BLINDED BY THE LIGHT (Directed by Gurinder Chadha, 118 min., 2019, USA)
BY JASMIN ALVAREZ Recently, director Gurinder Chadha led a Q&A in Philly to discuss her new movie Blinded By The Light (2019) and the harrowing actuality of immigrant life during the Thatcherite ‘80s that impelled her to reimagine an upbeat and unifying cinematic alternative history. The screenplay is adapted from the memoir Greetings from Bury Park: Race, Religion, and Rock N’ Roll, written by journalist Sarfraz Manzoor, a second-generation British-Pakistani turned Springsteen-zealot who found shelter from the racist cruelties of Thatcher-fueled xenophobia in the music of The Boss.
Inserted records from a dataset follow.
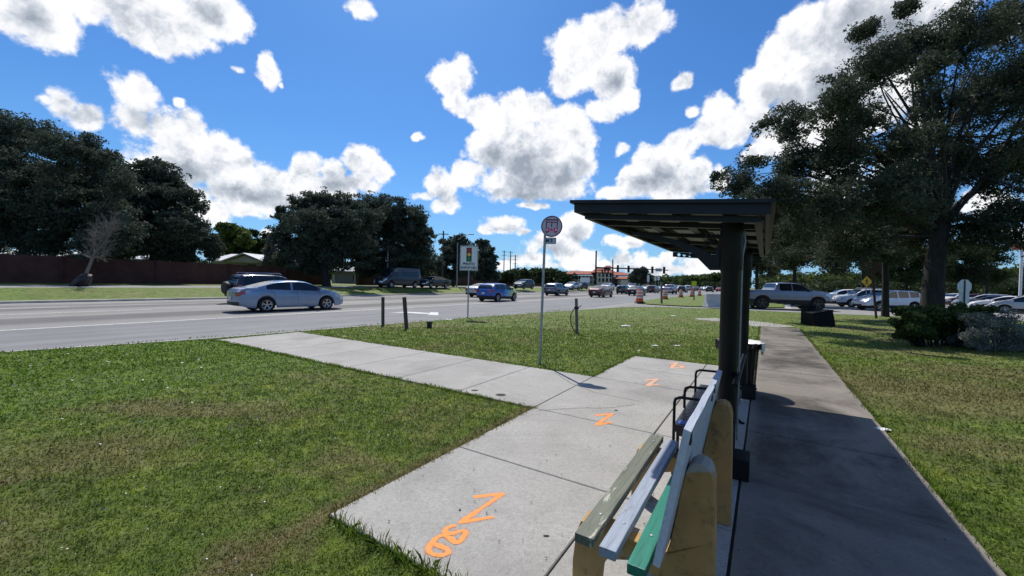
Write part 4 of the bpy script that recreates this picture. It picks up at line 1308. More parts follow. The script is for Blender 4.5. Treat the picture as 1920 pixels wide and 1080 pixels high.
SPEC = {
    'sedan': dict(L=4.90, W=1.84, wr=0.34, xw=(1.10, 3.93), top=[(0, .92), (.06, 1.06), (.35, 1.13), (.62, 1.15), (1.0, 1.27), (1.5, 1.425), (2.0, 1.50), (2.5, 1.505), (2.9, 1.46), (3.3, 1.31), (3.72, 1.09), (4.2, 1.0), (4.6, .88), (4.84, .72), (4.9, .62)],
                  belt=[(0, .90), (.06, 1.0), (.4, 1.05), (1.2, 1.06), (2.5, 1.02), (3.6, .98), (4.2, .93), (4.6, .80), (4.84, .66), (4.9, .58)], zl=[(0, .36), (.25, .25), (.6, .2), (4.2, .2), (4.7, .22), (4.9, .30)],
                  ws=(2.88, 3.66), rw=(.74, 1.52), win=[(1.10, 2.16), (2.24, 3.52)], sm=2, tum=.36, bow=(.10, .22)),
    'suv': dict(L=4.60, W=1.86, wr=0.36, xw=(.95, 3.65), top=[(0, 1.05), (.08, 1.2), (.22, 1.38), (.5, 1.60), (.9, 1.67), (1.9, 1.70), (2.5, 1.66), (2.9, 1.52), (3.4, 1.22), (3.9, 1.12), (4.3, 1.0), (4.54, .80), (4.6, .68)],
                belt=[(0, 1.02), (.08, 1.10), (.5, 1.14), (1.4, 1.10), (2.5, 1.06), (3.3, 1.05), (3.9, 1.02), (4.3, .9), (4.54, .72), (4.6, .62)], zl=[(0, .42), (.25, .32), (.6, .26), (4.0, .26), (4.4, .28), (4.6, .36)],
                ws=(2.52, 3.34), rw=(.06, .42), win=[(.55, 1.25), (1.33, 2.15), (2.22, 3.16)], sm=2, tum=.30, bow=(.10, .2)),
    'bigsuv': dict(L=4.75, W=1.88, wr=0.38, xw=(.95, 3.75), top=[(0, 1.12), (.04, 1.35), (.12, 1.62), (.35, 1.80), (1.0, 1.86), (2.2, 1.86), (2.7, 1.80), (3.05, 1.62), (3.45, 1.27), (4.0, 1.18), (4.5, 1.08), (4.7, .9), (4.75, .72)],
                   belt=[(0, 1.06), (.1, 1.18), (1.4, 1.16), (2.5, 1.13), (3.4, 1.12), (4.0, 1.08), (4.5, .98), (4.7, .8), (4.75, .66)], zl=[(0, .45), (.25, .36), (.6, .3), (4.1, .3), (4.5, .32), (4.75, .42)],
                   ws=(2.72, 3.40), rw=(.02, .26), win=[(.40, 1.10), (1.18, 2.1), (2.18, 3.25)], sm=1, tum=.26, bow=(.06, .18)),
    'hatch': dict(L=4.17, W=1.80, wr=0.335, xw=(.80, 3.40), top=[(0, 1.0), (.08, 1.15), (.2, 1.3), (.45, 1.48), (.9, 1.56), (1.6, 1.58), (2.2, 1.53), (2.6, 1.39), (3.1, 1.12), (3.5, 1.04), (3.9, .92), (4.12, .74), (4.17, .62)],
                  belt=[(0, .98), (.08, 1.06), (.5, 1.08), (1.4, 1.05), (2.4, 1.01), (3.0, 1.0), (3.5, .96), (3.9, .84), (4.12, .68), (4.17, .58)], zl=[(0, .38), (.25, .28), (.6, .24), (3.6, .24), (4.0, .26), (4.17, .34)],
                  ws=(2.26, 3.04), rw=(.05, .40), win=[(.50, 1.12), (1.2, 1.98), (2.05, 2.9)], sm=2, tum=.32, bow=(.10, .2)),
    'pickup': dict(L=5.90, W=2.03, wr=0.455, xw=(1.18, 4.90), top=[(0, 1.30), (.04, 1.40), (1.9, 1.42), (2.02, 1.44), (2.06, 1.62), (2.16, 1.94), (2.35, 1.98), (3.0, 2.0), (3.5, 1.98), (3.85, 1.86), (4.25, 1.60), (4.6, 1.46), (5.2, 1.40), (5.66, 1.32), (5.85, 1.15), (5.9, .95)],
                   belt=[(0, 1.28), (.04, 1.36), (2.0, 1.38), (3.4, 1.37), (4.5, 1.36), (5.2, 1.31), (5.66, 1.22), (5.85, 1.05), (5.9, .85)], zl=[(0, .62), (.3, .56), (.6, .5), (5.0, .5), (5.5, .52), (5.9, .6)],
                   ws=(3.72, 4.46), rw=(2.045, 2.15), win=[(2.32, 3.12), (3.22, 4.28)], sm=1, tum=.24, bow=(.03, .20)),
    'van': dict(L=5.98, W=2.06, wr=0.36, xw=(1.10, 4.85), top=[(0, 1.7), (.02, 2.3), (.08, 2.42), (.3, 2.48), (3.2, 2.50), (3.9, 2.46), (4.3, 2.30), (4.75, 1.86), (5.1, 1.45), (5.5, 1.28), (5.8, 1.15), (5.94, .98), (5.98, .8)],
                belt=[(0, 1.34), (.05, 1.38), (3.0, 1.36), (4.6, 1.28), (5.1, 1.24), (5.5, 1.12), (5.8, 1.0), (5.94, .88), (5.98, .7)], zl=[(0, .45), (.3, .36), (.6, .32), (5.2, .30), (5.7, .30), (5.98, .36)],
                ws=(4.15, 5.06), rw=(9, 9), win=[(.45, 1.35), (1.43, 2.4), (2.48, 3.3), (3.75, 4.72)], sm=1, tum=.12, bow=(.03, .22), zt=.52),
}


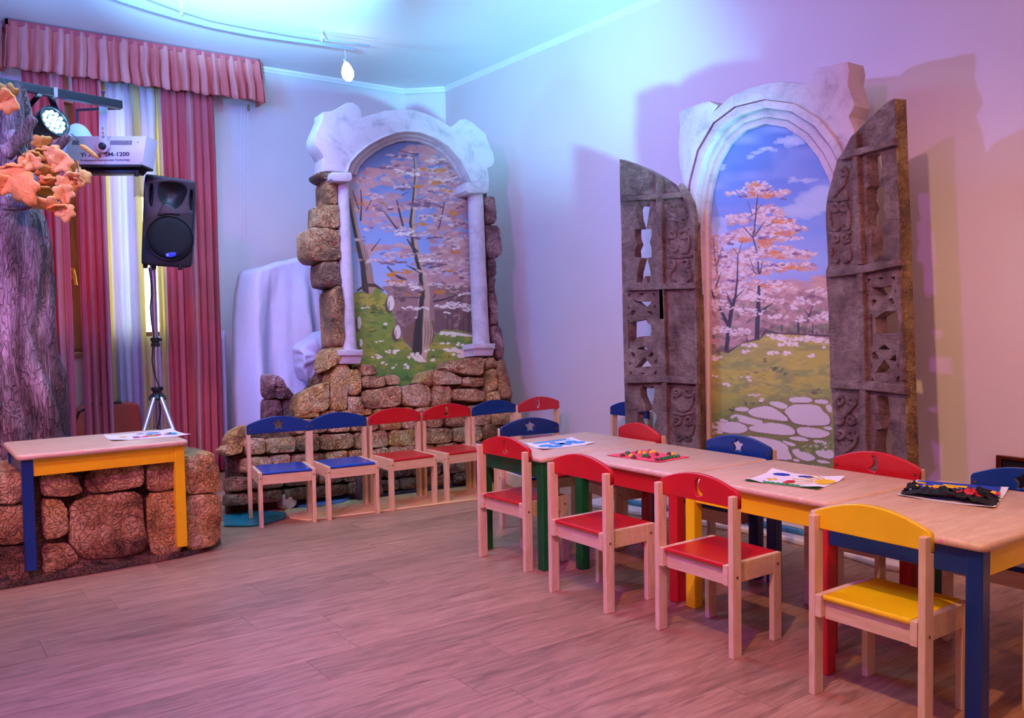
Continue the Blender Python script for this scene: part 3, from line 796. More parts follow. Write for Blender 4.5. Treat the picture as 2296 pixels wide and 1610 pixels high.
for k in range(5):
    an = 2 * PI * k / 5; blob_on(o, u2, ell(.52 + .04 * math.cos(an), .72 + .09 * math.sin(an), .03, .06, 8), 'felt_red', 'flower_petal')
for k in range(4): blob_on(o, u2, ell(.26 + .05 * math.cos(k * 1.6), .66 + .06 * math.sin(k * 1.6), .035, .025, 8), 'felt_yellow', 'flower_petal')
# 5 felt collage
o, u = quad_paper('felt_collage', 'blue felt collage with crumpled black, red and yellow strips on the blue-railed table', [(2012, 1113), (2056, 1080), (2262, 1097), (2231, 1142)], TZ, curl=.01)
blob_on(o, u, [(0.08, .42), (.28, .10), (.5, .04), (.97, .02), (.98, .92), (.5, .95), (.36, .92)], 'felt_blue', 'blue_felt', .003, .003)
def crumple(parent, uvp, a0, a1, b0, b1, mat, name, h, seed, n=26, m=6):
    v = []; f = []
    for j in range(m + 1):
        for i in range(n + 1):
            a, b_ = a0 + (a1 - a0) * i / n, b0 + (b1 - b0) * j / m
            p = uvp(a + .02 * math.sin(i * 1.7 + seed), b_ + .03 * math.sin(i * 2.3 + j + seed), .004)
            e = min(1, 3 * min(j, m - j) / m)
            v.append((p.x, p.y, p.z + e * h * (.45 + .75 * abs(noise.noise(Vector((i * .7 + seed, j * 1.1, seed)))) * 1.6)))
    for j in range(m):
        for i in range(n):
            k = j * (n + 1) + i; f.append((k, k + 1, k + n + 2, k + n + 1))
    return put(name, mesh(name, v, f), M[mat], parent, smooth=.5, solid=.001)
# axes of this sheet: a runs from its left to its far corner, b from there towards the viewer's right
crumple(o, u, .0, .30, .02, .98, 'felt_black', 'black_crepe', .030, 1.0, 10, 30)
crumple(o, u, .24, .44, .02, .16, 'felt_black', 'black_crepe', .026, 3.0, 8, 10)
crumple(o, u, .26, .46, .62, .98, 'felt_black', 'black_crepe', .026, 5.0, 8, 14)
crumple(o, u, .30, .52, .18, .62, 'felt_red', 'red_felt', .014, 7.0, 8, 14)
crumple(o, u, .18, .30, .50, .86, 'felt_red', 'red_felt', .036, 8.0, 6, 14)
for a, b_, l, w_ in ((.34, .2, .3, .035), (.42, .30, .26, .03), (.26, .38, .22, .03), (.30, .10, .06, .06), (.38, .9, .05, .06), (.42, .68, .10, .04), (.50, .52, .1, .03), (.50, .1, .1, .03)):
    blob_on(o, u, [(a, b_), (a + w_, b_), (a + w_ * .8, b_ + l), (a - w_ * .3, b_ + l)], 'felt_yellow', 'yellow_felt', .022, .003)
blob_on(o, u, [(.72, .34), (.80, .34), (.78, .48), (.80, .60), (.72, .60), (.75, .46)], 'felt_yellow', 'yellow_felt', .007, .003)
blob_on(o, u, [(.55, .86), (.74, .84), (.60, .97), (.52, .97)], 'felt_red', 'red_felt', .007, .003)

# ------------------------------------------------------------------ painted scenery: brush painter writing vertex colours on real panels
class Painter:
    def __init__(s, x0, y0, x1, y1, step, wref, k):
        s.k = k
        s.x0, s.y0, s.step = x0, y0, step
        s.w = int((x1 - x0) / step) + 1; s.h = int((y1 - y0) / step) + 1
        s.X, s.Y = np.meshgrid(x0 + np.arange(s.w) * step, y0 + np.arange(s.h) * step)
        s.a = np.zeros((s.h, s.w, 3)); s.rs = np.random.RandomState(5)
        s.wref = np.array(lin(wref))
    def c(s, rgb): return np.minimum(np.array(lin(rgb)) / s.wref * s.k, .9)
    def fill(s, stops):
        ys = [p for p, _ in stops]
        for k in range(3): s.a[..., k] = np.interp(s.Y, ys, [s.c(c)[k] for _, c in stops])
    def noise(s, sx, sy, seed=0):
        r = np.random.RandomState(seed); gw, gh = int(s.w * s.step / sx) + 3, int(s.h * s.step / sy) + 3
        g = r.rand(gh, gw); fx = (s.X - s.x0) / sx; fy = (s.Y - s.y0) / sy
        i, j = fx.astype(int), fy.astype(int); u, v = fx - i, fy - j; u = u * u * (3 - 2 * u); v = v * v * (3 - 2 * v)
        return (g[j, i] * (1 - u) + g[j, i + 1] * u) * (1 - v) + (g[j + 1, i] * (1 - u) + g[j + 1, i + 1] * u) * v
    def mix(s, mask, rgb):
        s.a += (s.c(rgb) - s.a) * np.clip(mask, 0, 1)[..., None]
    def win(s, xa, ya, xb, yb):
        i0, i1 = max(0, int((xa - s.x0) / s.step)), min(s.w, int((xb - s.x0) / s.step) + 2)
        j0, j1 = max(0, int((ya - s.y0) / s.step)), min(s.h, int((yb - s.y0) / s.step) + 2)
        return (slice(j0, j1), slice(i0, i1)) if i1 > i0 and j1 > j0 else None
    def blob(s, x, y, rx, ry, rgb, al=1.0, ang=0.0, soft=.35):
        R = max(rx, ry) * 1.3; w = s.win(x - R, y - R, x + R, y + R)
        if w is None: return
        dx, dy = s.X[w] - x, s.Y[w] - y
        if ang: ca, sa = math.cos(ang), math.sin(ang); dx, dy = dx * ca + dy * sa, -dx * sa + dy * ca
        d = (dx / rx) ** 2 + (dy / ry) ** 2
        m = np.clip((1.15 - d) / soft, 0, 1) * al
        s.a[w] += (s.c(rgb) - s.a[w]) * m[..., None]
    def line(s, pts, ws, rgb, al=1.0, side=0):
        if not isinstance(ws, (list, tuple)): ws = [ws] * len(pts)
        for (ax, ay), (bx, by), wa, wb in zip(pts, pts[1:], ws, ws[1:]):
            R = max(wa, wb) + 2; w = s.win(min(ax, bx) - R, min(ay, by) - R, max(ax, bx) + R, max(ay, by) + R)
            if w is None: continue
            dx, dy = bx - ax, by - ay; l2 = dx * dx + dy * dy + 1e-9
            t = np.clip(((s.X[w] - ax) * dx + (s.Y[w] - ay) * dy) / l2, 0, 1)
            qx, qy = s.X[w] - ax - t * dx, s.Y[w] - ay - t * dy
            d = np.hypot(qx, qy); r = (wa + (wb - wa) * t) / 2
            m = np.clip(r - d + .6, 0, 1) * al
            if side:
                sd = (qx * dy - qy * dx) / math.sqrt(l2) * side; m = m * np.clip(sd / (r * .25 + .01) + .5, 0, 1)
            s.a[w] += (s.c(rgb) - s.a[w]) * m[..., None]
    def inside(s, pts, w=None):
        X, Y = (s.X, s.Y) if w is None else (s.X[w], s.Y[w])
        m = np.zeros(X.shape, bool); n = len(pts)
        for i in range(n):
            (ax, ay), (bx, by) = pts[i], pts[(i + 1) % n]
            if ay == by: continue
            c = ((ay > Y) != (by > Y)) & (X < (bx - ax) * (Y - ay) / (by - ay) + ax); m ^= c
        return m
    def area(s, pts, rgb, al=1.0, var=None, amt=.5):
        w = s.win(min(p[0] for p in pts), min(p[1] for p in pts), max(p[0] for p in pts), max(p[1] for p in pts))
        if w is None: return
        m = s.inside(pts, w) * al
        s.a[w] += (s.c(rgb) - s.a[w]) * m[..., None]
    def spray(s, ells, n, cols, rx, ry, ang=.25, al=.9):
        """many small horizontal dabs inside a list of ellipses; cols = [(weight, rgb)]"""
        W = np.array([c[0] for c in cols], float); W /= W.sum()
        A = np.array([e[2] * e[3] for e in ells], float); A /= A.sum()
        for _ in range(n):
            e = ells[s.rs.choice(len(ells), p=A)]; t = s.rs.rand() * 2 * PI; q = math.sqrt(s.rs.rand())
            c = cols[s.rs.choice(len(cols), p=W)][1]; k = .55 + .9 * s.rs.rand()
            s.blob(e[0] + e[2] * q * math.cos(t), e[1] + e[3] * q * math.sin(t), rx * k, ry * k, c, al, (s.rs.rand() - .5) * 2 * ang, .5)
    def to_mesh(s, pl, keep, name):
        """vertices on the panel plane; the part of the board outside the outline is cut away"""
        n = s.w * s.h
        X2 = (s.X - 1148) / F_PX; V2 = (s.Y - 805) / F_PX
        cr, sr = math.cos(ROLL), math.sin(ROLL); X = X2 * cr + V2 * sr; V = -X2 * sr + V2 * cr
        cp, sp = math.cos(PITCH), math.sin(PITCH); y = cp - V * sp; z = -sp - V * cp
        cb, sb = math.cos(YAW), math.sin(YAW)
        D = np.stack([X * cb + y * sb, -X * sb + y * cb, z], -1)
        nn = np.array(pl.n); k = float(pl.n.dot(pl.o - CAM)) / (D @ nn)
        P = np.array(CAM) + D * k[..., None] - np.array(pl.o)
        L = np.stack([P @ np.array(pl.u), P @ np.array(pl.v), np.zeros_like(k)], -1).reshape(-1, 3)
        m = s.inside(keep); q = m[:-1, :-1] & m[1:, :-1] & m[:-1, 1:] & m[1:, 1:]
        j, i = np.nonzero(q); a = j * s.w + i
        F = np.stack([a + s.w, a + s.w + 1, a + 1, a], 1)
        used = np.unique(F); remap = np.full(n, -1); remap[used] = np.arange(len(used))
        F = remap[F]; Lv = L[used]; C = s.a.reshape(-1, 3)[used]
        me = bpy.data.meshes.new(name); me.vertices.add(len(Lv)); me.vertices.foreach_set('co', Lv.astype(np.float32).ravel())
        me.loops.add(F.size); me.loops.foreach_set('vertex_index', F.astype(np.int32).ravel())
        me.polygons.add(len(F)); me.polygons.foreach_set('loop_start', (np.arange(len(F)) * 4).astype(np.int32))
        me.update(calc_edges=True)
        at = me.color_attributes.new('paint', 'FLOAT_COLOR', 'POINT')
        at.data.foreach_set('color', np.concatenate([np.clip(C, 0, 1), np.ones((len(C), 1))], 1).astype(np.float32).ravel())
        me.validate()
        return me
M['painting'] = mat_vcol('scenery_paint')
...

Manzoor, who co-wrote the screenplay with Chadha and her husband, joined her at the Q&A along with the film’s two starring actors—Viveik Kalra (Next of Kin), who plays Javed, the fictionalized version of Manzoor, and Aaron Phagura (Doctor Who) who plays Roops, the friend who slips him a couple of Springsteen cassettes on their second day of sixth-form college.
The tale begins in the dreary and humdrum factory-town of Luton. Javed, a Pakistani teen living in a predominantly white neighborhood, feels cloistered under the roof of his overbearing immigrant parents who prohibit him from partying or embracing English culture, confiscate his wages and allude to the prospect of his prearranged marriage. In spite of aspiring to be a professional writer, he shies away from sharing his work and chooses instead to live in the shadows—ghost-writing lyrics for his hip best-friend Matt’s (Dean-Charles Chapman, Game of Thrones) rock band. Of course, living in Thatcher’s England only adds to his angst. He is routinely spat on by skinheads while walking home and does his best to ignore the racist profanity graffiti’d onto the garages of his fellow Pakistanis.
But all that changes the night he pops a Bruce Springsteen cassette into his Walkman and presses PLAY. As “The Promised Land” comes on and Springsteen’s lyrics are plastered all across the screen, Javed’s fury — angry at politics, his parents, and the world— slowly gives way to a kind of ecstasy. Suddenly, the shackles of his parents’ subjugation and society’s contempt are shed, and he erupts — dancing fiercely in the dark.
What follows is a celebration of the transcendental power of music—exemplified by the way a white, blue-collar New Jerseyan’s song lyrics can cross the Atlantic and deeply affect and revamp the life of a young, almost-jaded Muslim teen stranded in the tiny town of Luton. The Boss becomes Javed’s permanent background music, inspiring boldness and immediate action during those moments he finds most anxiety-inducing. Hearing Springsteen’s “Prove It All Night” soon empowers Javed to kiss his crush, Eliza (Nell Williams, Game of Thrones), and “Born to Run” inspires him to cut off the sleeves of his denim jacket, Born In The USA-style. Simultaneously, he grows more confident about his own writing, passing on his poems to his English teacher (Hayley Atwell) and securing himself an internship at the local newspaper.
Not everything lands here. Blinded’s kitschy medley of coming-of-age tropes (teenage rebellion, fumbling romances, finding your tribe) does at times feel a little too on the nose and the film’s obsession with all-things-Bruce may vere into cringe-y depending on your tolerance for that kind of thing. Nor was it necessary for the lyrics of every song on the soundtrack to be spelled out and swirling across the screen for viewers to get each song’s message. And it’s kind of self-defeating that the movie’s aspiring-writer protagonist — who wants to express his own ideas and thoughts through his poetry — is constantly quoting Springsteen’s words, even in simple, everyday conversations.
Still, the film’s all-in performances (especially Viviek), kinetic pacing and pointed political commentary more or less redeem all its sins. In the film’s final act, Javed’s writing teacher secretly submits one of his poems to an academic writing competition, which wins him admission to a lit conference in New Jersey and cues up a transformational pilgrimage to the promised land of Asbury Park. What follows is a vibrant and heartwarming montage of two vastly different words colliding, which is too sweet to resist. In Javed’s absence, his overbearing father also has a change of heart and the film culminates with his family accepting his artistic endeavors and non-traditional aspirations—an ending so atypical for the era in which it is set. But that is what art does best: getting right what reality got wrong.